## [Brief]
Some lines of these records may hold the word "scene"; state how many, using only the number.

[A run of records]

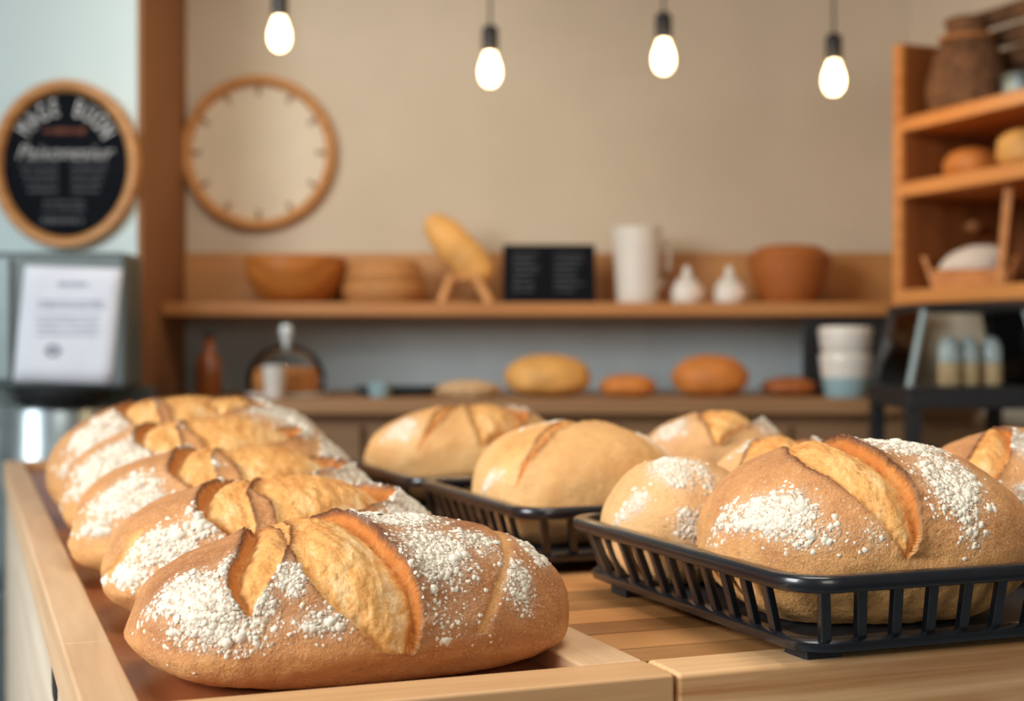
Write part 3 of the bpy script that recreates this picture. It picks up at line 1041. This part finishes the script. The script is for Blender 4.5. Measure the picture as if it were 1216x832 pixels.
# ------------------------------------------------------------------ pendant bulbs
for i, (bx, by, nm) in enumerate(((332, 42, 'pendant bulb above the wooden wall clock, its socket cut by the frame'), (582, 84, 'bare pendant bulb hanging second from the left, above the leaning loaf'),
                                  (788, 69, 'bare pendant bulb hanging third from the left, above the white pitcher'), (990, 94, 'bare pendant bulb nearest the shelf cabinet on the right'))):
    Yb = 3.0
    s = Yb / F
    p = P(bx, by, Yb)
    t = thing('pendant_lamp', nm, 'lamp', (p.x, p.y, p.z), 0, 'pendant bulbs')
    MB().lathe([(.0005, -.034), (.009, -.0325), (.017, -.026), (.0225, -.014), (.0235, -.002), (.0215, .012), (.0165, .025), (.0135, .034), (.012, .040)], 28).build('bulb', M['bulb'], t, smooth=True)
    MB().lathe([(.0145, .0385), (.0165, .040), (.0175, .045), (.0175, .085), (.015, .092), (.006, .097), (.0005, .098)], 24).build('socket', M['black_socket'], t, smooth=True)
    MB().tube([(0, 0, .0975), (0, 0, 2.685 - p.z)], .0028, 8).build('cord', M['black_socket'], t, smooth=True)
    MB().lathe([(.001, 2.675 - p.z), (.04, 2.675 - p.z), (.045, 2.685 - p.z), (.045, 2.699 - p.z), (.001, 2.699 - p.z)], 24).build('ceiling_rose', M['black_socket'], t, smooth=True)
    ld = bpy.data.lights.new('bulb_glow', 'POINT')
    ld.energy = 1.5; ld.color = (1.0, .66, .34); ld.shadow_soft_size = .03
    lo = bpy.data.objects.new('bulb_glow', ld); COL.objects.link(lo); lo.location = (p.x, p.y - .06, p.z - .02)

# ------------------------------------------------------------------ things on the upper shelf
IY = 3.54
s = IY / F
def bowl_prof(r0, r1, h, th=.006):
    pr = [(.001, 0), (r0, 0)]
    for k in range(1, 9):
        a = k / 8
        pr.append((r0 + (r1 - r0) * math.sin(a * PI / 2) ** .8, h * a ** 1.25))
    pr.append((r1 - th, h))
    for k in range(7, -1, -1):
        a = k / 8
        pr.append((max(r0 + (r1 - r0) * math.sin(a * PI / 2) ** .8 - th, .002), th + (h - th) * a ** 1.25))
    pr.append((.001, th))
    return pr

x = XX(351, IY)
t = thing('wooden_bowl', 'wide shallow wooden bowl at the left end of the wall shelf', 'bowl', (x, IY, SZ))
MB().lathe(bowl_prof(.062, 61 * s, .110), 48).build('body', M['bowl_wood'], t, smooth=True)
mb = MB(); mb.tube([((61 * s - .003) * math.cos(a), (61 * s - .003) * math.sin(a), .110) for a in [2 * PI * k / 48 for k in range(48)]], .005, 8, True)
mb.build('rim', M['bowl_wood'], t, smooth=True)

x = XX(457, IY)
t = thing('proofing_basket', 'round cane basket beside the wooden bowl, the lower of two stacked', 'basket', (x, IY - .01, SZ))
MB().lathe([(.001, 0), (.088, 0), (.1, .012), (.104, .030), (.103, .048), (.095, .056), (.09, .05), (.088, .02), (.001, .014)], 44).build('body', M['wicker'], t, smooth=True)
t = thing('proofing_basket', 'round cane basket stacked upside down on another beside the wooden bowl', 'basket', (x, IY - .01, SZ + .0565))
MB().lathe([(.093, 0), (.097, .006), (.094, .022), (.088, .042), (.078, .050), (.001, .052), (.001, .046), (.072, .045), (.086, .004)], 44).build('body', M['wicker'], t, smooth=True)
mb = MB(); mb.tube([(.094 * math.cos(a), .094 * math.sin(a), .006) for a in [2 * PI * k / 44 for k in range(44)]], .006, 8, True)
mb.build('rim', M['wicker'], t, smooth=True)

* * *

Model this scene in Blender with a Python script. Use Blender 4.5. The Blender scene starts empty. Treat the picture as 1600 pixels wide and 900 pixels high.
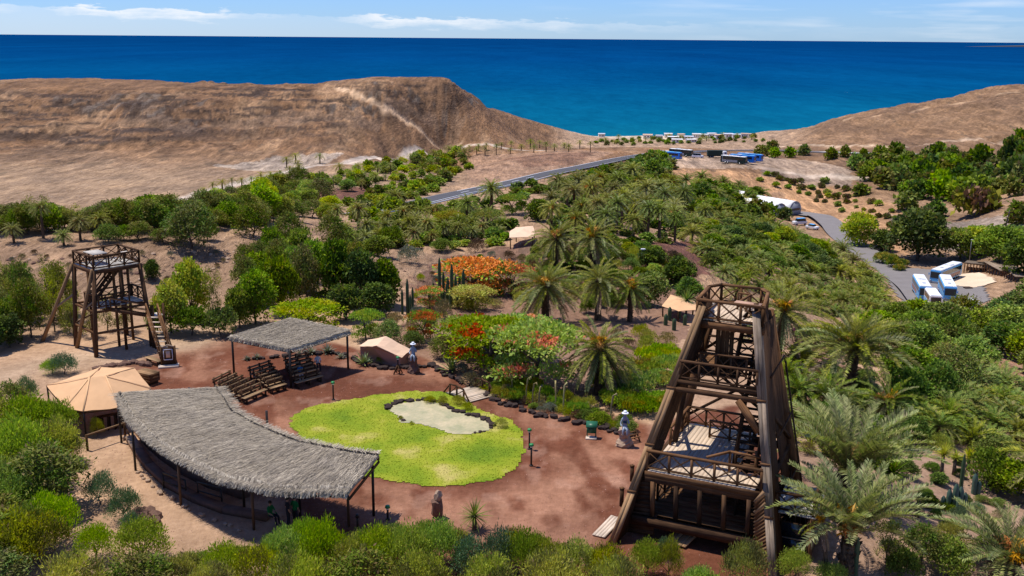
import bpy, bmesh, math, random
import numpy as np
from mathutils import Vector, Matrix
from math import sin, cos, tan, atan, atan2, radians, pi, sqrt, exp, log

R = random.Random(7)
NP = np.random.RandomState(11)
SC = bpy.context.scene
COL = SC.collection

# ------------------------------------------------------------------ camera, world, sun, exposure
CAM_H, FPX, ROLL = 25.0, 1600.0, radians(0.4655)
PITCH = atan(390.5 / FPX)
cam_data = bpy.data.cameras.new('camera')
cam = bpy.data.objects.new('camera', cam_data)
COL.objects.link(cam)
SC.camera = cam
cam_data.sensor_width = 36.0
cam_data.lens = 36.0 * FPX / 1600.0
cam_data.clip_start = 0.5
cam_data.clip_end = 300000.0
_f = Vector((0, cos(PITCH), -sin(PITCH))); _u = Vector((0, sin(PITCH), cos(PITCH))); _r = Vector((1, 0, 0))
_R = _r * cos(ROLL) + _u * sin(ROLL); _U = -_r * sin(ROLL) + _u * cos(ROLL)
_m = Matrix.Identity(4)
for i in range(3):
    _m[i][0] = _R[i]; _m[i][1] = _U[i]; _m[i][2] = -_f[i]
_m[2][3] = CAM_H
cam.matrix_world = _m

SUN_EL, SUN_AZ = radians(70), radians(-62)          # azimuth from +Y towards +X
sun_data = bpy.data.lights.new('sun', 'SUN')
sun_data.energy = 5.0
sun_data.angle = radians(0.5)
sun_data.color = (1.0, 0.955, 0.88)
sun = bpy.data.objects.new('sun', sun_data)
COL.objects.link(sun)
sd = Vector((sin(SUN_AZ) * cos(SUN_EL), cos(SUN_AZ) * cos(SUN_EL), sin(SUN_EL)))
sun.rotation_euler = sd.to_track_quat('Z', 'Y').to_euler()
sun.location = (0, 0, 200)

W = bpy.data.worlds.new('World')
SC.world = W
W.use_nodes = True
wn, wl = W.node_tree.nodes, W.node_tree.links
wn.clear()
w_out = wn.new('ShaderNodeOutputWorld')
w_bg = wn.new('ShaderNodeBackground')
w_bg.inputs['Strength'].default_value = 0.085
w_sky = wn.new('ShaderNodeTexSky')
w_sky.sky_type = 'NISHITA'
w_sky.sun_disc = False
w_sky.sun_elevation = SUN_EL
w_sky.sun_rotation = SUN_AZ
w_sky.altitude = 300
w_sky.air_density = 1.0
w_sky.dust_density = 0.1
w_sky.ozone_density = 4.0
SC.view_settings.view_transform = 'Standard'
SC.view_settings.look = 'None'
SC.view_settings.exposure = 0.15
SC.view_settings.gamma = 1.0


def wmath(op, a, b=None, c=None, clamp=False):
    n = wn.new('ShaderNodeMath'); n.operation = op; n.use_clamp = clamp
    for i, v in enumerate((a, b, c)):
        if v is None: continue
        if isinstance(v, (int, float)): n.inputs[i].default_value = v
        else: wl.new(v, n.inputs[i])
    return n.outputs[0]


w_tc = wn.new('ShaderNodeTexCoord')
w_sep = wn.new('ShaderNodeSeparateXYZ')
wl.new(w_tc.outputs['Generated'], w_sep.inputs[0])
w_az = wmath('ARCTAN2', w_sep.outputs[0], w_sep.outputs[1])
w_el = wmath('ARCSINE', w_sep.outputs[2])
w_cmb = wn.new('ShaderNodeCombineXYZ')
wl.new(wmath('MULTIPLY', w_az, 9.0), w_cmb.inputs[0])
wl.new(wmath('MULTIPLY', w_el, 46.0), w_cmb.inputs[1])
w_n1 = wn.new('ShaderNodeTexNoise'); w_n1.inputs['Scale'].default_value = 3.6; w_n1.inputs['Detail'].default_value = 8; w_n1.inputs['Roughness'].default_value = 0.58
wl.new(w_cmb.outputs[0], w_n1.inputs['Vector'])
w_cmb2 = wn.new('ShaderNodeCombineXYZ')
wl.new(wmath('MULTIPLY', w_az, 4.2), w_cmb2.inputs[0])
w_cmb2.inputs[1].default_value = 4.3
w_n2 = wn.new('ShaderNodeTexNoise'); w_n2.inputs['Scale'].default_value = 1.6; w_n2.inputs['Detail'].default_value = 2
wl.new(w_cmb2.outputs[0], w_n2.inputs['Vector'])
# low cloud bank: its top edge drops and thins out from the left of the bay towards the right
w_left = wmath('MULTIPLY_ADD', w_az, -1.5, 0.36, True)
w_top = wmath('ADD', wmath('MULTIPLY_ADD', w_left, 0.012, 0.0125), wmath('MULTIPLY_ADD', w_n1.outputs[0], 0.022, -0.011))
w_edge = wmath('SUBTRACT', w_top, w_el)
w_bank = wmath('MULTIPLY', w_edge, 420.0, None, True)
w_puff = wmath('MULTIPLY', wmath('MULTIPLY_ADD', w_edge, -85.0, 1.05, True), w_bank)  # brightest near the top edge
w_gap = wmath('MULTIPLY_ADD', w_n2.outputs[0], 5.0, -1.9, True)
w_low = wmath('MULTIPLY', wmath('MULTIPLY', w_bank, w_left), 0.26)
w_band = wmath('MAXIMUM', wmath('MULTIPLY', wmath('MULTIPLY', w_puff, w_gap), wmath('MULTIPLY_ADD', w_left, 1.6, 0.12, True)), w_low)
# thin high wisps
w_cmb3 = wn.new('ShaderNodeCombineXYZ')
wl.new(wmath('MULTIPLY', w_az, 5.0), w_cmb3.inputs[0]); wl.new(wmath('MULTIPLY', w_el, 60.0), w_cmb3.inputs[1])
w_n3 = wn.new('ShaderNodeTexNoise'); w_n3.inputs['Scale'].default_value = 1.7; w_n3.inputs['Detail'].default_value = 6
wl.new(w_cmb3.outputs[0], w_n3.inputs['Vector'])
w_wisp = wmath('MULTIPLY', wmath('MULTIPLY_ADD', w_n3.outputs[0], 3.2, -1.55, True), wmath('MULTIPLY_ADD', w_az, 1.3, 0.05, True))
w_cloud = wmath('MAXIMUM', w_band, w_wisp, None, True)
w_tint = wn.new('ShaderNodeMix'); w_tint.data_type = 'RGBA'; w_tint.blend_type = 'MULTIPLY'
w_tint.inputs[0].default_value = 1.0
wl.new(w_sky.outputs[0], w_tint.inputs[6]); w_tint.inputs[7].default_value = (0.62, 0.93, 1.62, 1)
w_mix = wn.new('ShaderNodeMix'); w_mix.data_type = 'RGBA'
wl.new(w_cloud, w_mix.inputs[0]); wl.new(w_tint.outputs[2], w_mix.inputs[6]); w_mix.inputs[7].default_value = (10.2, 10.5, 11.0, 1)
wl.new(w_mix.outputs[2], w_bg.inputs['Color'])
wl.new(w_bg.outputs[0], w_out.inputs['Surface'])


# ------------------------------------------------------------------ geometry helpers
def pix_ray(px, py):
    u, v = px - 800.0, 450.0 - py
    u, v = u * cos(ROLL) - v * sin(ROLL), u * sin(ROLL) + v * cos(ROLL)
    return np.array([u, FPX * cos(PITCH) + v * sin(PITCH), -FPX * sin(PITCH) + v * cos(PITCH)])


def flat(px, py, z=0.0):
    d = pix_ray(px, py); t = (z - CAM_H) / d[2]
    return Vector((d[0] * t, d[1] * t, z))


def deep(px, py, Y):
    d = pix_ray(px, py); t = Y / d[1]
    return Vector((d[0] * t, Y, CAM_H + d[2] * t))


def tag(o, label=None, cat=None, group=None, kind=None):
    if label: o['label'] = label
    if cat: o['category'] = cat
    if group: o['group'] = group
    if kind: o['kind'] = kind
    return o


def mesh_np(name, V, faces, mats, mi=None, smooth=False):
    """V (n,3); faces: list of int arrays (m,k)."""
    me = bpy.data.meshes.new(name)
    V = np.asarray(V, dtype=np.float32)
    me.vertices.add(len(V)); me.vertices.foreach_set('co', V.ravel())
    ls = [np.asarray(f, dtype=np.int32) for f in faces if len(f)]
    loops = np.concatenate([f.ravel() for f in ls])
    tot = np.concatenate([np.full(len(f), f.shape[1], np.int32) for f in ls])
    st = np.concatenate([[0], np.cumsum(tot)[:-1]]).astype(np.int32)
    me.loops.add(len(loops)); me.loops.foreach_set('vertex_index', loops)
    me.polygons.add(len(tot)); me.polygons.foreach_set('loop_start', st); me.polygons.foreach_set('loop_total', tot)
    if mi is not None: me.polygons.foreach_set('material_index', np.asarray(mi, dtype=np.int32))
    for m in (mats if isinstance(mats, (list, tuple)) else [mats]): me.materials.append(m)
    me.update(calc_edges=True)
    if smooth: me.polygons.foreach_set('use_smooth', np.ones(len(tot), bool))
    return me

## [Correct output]
2